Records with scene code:
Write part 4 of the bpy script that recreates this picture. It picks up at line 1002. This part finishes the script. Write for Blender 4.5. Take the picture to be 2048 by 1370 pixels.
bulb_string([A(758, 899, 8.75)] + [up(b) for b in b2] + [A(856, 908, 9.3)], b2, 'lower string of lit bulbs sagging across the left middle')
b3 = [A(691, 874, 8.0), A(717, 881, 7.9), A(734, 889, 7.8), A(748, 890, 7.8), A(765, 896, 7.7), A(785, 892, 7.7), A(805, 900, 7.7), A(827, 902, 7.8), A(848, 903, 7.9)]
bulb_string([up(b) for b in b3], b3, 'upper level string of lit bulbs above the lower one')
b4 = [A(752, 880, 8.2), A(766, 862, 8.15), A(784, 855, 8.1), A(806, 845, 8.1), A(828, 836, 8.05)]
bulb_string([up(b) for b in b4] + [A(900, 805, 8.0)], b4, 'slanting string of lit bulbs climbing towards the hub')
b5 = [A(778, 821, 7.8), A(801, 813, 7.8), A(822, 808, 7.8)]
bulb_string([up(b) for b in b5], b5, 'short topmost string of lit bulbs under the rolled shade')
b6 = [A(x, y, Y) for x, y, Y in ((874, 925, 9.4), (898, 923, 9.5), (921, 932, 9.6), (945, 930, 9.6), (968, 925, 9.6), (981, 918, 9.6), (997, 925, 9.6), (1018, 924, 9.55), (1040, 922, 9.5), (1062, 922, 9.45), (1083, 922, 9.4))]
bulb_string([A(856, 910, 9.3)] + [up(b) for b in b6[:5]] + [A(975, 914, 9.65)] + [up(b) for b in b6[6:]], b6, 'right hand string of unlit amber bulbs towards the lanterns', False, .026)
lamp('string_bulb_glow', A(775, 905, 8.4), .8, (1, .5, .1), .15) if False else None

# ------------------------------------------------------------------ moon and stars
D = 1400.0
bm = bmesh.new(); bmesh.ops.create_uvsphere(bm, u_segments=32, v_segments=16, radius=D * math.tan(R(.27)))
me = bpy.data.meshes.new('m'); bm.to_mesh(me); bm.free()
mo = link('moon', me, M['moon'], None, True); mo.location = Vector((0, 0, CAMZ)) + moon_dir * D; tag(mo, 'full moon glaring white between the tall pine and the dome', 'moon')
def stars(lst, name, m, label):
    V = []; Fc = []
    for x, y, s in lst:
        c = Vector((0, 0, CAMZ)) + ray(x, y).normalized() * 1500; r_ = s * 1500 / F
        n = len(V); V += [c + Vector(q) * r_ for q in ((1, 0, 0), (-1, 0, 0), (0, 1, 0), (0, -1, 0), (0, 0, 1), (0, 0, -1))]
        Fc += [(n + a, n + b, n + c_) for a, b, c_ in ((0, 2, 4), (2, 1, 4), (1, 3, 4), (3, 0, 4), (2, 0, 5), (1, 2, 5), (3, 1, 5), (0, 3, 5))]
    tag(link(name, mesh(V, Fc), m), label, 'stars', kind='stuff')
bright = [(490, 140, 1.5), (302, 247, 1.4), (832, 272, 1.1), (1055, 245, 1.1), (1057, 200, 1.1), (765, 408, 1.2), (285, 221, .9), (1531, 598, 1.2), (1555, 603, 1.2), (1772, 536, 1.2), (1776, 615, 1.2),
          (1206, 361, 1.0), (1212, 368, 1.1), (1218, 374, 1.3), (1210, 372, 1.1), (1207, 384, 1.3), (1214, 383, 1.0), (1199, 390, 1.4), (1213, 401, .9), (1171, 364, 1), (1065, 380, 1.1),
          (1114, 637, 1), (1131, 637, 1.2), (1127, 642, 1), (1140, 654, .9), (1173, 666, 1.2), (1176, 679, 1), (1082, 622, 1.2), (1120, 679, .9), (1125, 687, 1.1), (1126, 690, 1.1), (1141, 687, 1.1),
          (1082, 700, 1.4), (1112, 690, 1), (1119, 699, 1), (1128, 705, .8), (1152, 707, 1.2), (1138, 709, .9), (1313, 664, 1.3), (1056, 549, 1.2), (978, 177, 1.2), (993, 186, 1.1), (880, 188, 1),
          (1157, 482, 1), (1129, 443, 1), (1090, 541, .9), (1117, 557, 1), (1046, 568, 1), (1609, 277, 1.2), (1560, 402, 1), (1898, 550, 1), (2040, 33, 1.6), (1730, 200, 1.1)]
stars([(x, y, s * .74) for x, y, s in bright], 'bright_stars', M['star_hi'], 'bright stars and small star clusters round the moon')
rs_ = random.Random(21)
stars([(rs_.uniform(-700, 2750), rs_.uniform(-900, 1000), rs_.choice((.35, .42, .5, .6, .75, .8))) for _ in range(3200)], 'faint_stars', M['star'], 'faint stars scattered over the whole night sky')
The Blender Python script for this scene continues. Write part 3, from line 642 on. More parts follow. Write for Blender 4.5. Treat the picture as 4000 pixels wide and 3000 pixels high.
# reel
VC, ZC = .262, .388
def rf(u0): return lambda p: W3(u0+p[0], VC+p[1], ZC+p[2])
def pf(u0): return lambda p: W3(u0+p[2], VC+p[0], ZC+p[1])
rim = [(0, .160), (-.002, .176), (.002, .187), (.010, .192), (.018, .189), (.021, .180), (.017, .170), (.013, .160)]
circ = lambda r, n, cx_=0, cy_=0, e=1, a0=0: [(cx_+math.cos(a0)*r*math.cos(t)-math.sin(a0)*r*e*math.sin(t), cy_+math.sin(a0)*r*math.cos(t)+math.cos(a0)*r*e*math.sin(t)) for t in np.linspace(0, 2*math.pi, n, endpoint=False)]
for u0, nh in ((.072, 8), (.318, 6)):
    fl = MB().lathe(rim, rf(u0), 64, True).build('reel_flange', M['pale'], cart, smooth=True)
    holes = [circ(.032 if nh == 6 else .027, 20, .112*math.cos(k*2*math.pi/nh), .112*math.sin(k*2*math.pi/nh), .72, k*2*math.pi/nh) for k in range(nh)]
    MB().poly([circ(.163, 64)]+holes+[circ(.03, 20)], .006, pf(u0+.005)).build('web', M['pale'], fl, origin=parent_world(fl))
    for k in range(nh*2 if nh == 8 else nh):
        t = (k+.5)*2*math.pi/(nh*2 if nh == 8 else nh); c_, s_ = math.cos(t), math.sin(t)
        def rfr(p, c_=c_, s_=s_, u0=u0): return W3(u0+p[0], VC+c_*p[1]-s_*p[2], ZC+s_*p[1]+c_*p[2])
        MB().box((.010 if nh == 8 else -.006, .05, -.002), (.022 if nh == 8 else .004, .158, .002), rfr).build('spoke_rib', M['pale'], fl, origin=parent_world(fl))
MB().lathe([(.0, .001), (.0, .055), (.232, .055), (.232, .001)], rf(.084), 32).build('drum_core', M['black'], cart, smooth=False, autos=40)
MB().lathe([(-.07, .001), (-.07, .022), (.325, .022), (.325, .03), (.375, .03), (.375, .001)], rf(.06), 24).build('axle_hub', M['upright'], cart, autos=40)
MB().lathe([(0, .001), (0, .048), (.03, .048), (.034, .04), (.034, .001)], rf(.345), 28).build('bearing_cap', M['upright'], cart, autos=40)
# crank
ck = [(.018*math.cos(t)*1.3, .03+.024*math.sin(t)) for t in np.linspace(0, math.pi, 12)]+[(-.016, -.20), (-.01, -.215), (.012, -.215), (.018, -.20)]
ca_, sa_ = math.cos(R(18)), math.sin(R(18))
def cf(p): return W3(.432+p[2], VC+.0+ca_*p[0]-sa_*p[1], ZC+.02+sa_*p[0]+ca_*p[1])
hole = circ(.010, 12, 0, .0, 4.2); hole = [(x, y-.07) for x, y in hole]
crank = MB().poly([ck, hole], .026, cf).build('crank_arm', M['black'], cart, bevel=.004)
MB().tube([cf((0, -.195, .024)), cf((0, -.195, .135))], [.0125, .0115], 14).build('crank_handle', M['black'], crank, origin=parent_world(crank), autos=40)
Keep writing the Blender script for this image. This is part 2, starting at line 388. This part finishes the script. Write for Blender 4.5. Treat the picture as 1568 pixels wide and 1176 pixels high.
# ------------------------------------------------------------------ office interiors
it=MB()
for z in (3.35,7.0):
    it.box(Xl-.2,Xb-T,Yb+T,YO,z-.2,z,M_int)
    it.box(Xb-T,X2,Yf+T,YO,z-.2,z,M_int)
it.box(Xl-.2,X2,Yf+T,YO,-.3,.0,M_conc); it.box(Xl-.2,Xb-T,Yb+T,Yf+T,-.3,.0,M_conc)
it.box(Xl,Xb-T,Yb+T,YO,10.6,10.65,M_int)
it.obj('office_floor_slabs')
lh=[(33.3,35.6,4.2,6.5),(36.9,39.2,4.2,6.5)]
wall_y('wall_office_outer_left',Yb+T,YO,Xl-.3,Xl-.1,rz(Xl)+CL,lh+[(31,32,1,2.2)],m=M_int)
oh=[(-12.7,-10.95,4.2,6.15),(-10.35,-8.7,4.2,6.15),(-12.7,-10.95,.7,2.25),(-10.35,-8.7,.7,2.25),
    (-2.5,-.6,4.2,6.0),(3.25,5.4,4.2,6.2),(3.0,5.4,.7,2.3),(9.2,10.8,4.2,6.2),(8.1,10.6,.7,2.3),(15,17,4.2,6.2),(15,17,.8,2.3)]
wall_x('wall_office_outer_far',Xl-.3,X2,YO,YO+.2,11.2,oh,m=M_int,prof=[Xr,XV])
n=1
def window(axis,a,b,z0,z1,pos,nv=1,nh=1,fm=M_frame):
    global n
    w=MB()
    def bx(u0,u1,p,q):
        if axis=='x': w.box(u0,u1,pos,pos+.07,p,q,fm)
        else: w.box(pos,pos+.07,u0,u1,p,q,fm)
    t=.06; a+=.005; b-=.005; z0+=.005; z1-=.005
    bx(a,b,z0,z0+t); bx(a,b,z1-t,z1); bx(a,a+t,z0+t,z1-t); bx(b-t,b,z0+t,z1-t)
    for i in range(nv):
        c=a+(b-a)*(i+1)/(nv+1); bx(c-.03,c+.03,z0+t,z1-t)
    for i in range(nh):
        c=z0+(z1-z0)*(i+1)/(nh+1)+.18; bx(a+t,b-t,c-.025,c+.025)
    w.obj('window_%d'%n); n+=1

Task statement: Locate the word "Write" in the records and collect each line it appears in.

Problem solution:
Write part 4 of the bpy script that recreates this picture. It picks up at line 1002. This part finishes the script. Write for Blender 4.5. Take the picture to be 2048 by 1370 pixels.
The Blender Python script for this scene continues. Write part 3, from line 642 on. More parts follow. Write for Blender 4.5. Treat the picture as 4000 pixels wide and 3000 pixels high.
Keep writing the Blender script for this image. This is part 2, starting at line 388. This part finishes the script. Write for Blender 4.5. Treat the picture as 1568 pixels wide and 1176 pixels high.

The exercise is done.